__DATA PROVIDED__
----

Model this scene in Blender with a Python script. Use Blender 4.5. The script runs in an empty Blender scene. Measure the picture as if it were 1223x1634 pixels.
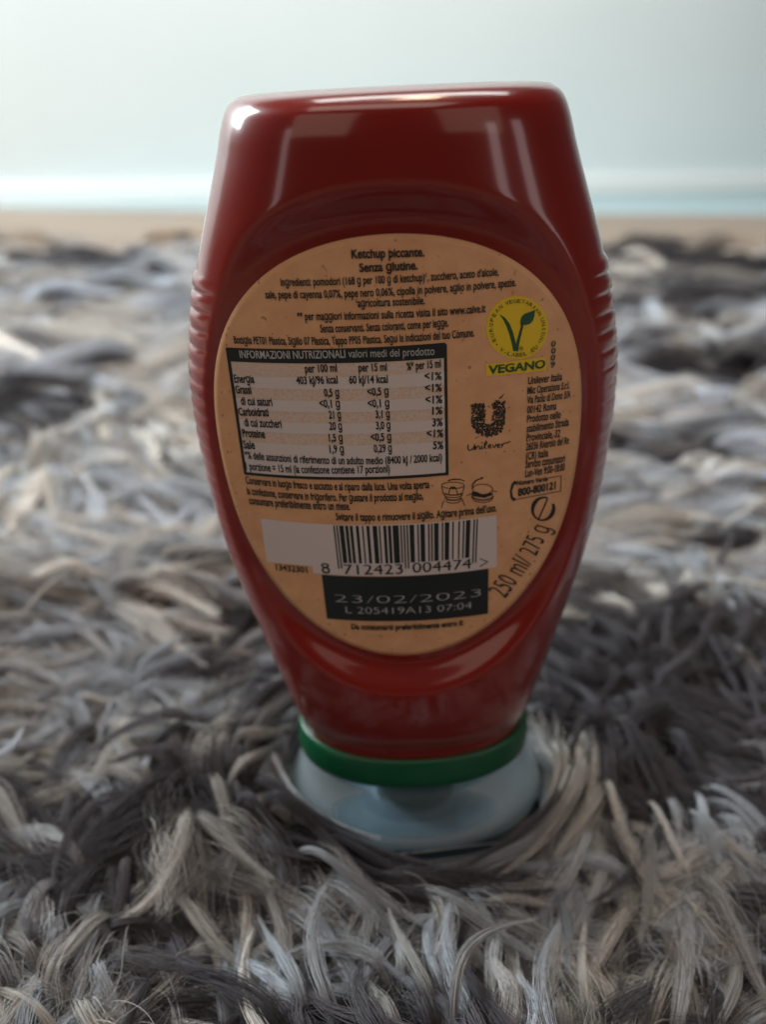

----

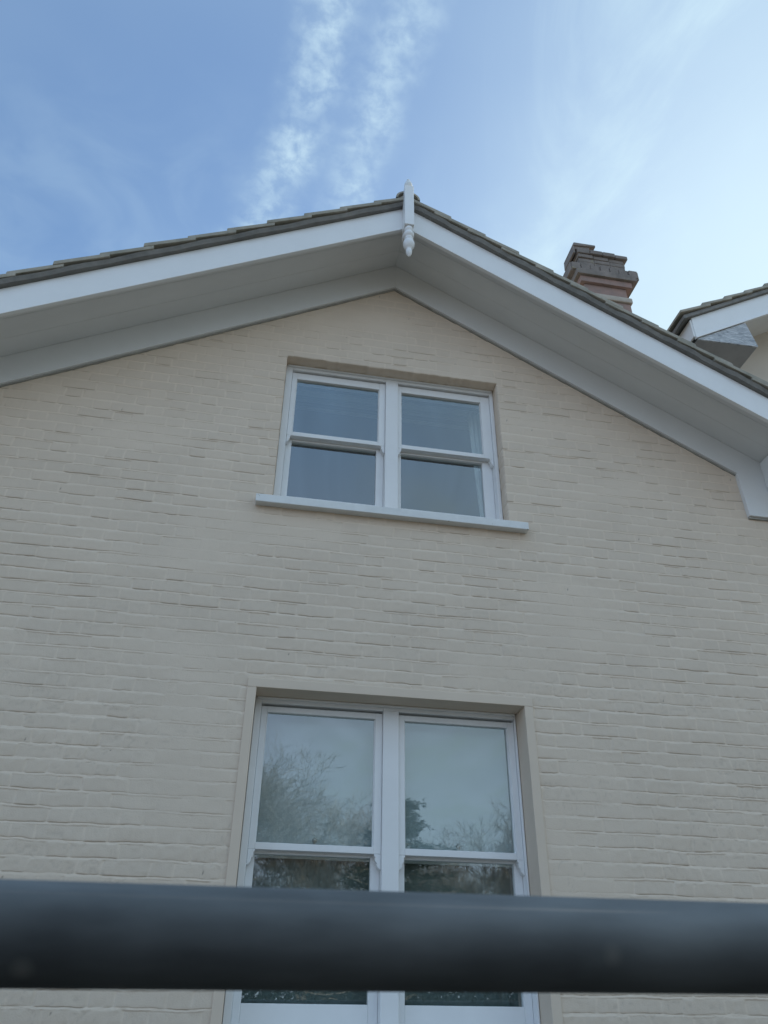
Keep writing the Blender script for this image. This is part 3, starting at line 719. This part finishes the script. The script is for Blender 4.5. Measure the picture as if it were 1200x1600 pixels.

----

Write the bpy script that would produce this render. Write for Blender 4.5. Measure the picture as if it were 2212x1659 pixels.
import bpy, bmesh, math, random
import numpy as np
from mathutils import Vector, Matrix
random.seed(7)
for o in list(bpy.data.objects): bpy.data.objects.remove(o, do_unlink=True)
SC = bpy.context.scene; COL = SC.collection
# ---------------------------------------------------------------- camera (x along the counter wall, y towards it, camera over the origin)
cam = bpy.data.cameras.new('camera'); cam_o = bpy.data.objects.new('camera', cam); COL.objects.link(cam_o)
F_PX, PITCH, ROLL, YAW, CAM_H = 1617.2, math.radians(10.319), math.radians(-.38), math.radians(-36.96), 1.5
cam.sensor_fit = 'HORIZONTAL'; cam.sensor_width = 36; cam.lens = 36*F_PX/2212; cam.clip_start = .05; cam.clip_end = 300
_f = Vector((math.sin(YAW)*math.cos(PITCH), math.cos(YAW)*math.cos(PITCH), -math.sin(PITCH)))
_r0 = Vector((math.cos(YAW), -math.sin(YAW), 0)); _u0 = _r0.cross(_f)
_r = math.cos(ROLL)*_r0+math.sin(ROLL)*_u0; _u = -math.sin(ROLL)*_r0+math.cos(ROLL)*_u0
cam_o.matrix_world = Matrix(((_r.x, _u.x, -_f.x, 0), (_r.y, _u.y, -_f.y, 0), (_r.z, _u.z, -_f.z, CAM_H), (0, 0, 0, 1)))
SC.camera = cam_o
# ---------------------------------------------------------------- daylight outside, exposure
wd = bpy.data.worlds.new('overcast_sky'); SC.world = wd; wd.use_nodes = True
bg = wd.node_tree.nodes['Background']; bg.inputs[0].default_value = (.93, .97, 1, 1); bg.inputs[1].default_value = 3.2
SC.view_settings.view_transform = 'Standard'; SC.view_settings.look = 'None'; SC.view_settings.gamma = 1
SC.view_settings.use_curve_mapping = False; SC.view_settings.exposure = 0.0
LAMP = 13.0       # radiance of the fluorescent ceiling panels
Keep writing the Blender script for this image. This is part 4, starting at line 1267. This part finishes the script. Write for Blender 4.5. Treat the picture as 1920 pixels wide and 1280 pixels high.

----

__REQUIRED WORK__
Every line of the listing that holds "Keep" should be found and copied.

__COMPLETE OUTPUT__
Keep writing the Blender script for this image. This is part 3, starting at line 719. This part finishes the script. The script is for Blender 4.5. Measure the picture as if it were 1200x1600 pixels.
Keep writing the Blender script for this image. This is part 4, starting at line 1267. This part finishes the script. Write for Blender 4.5. Treat the picture as 1920 pixels wide and 1280 pixels high.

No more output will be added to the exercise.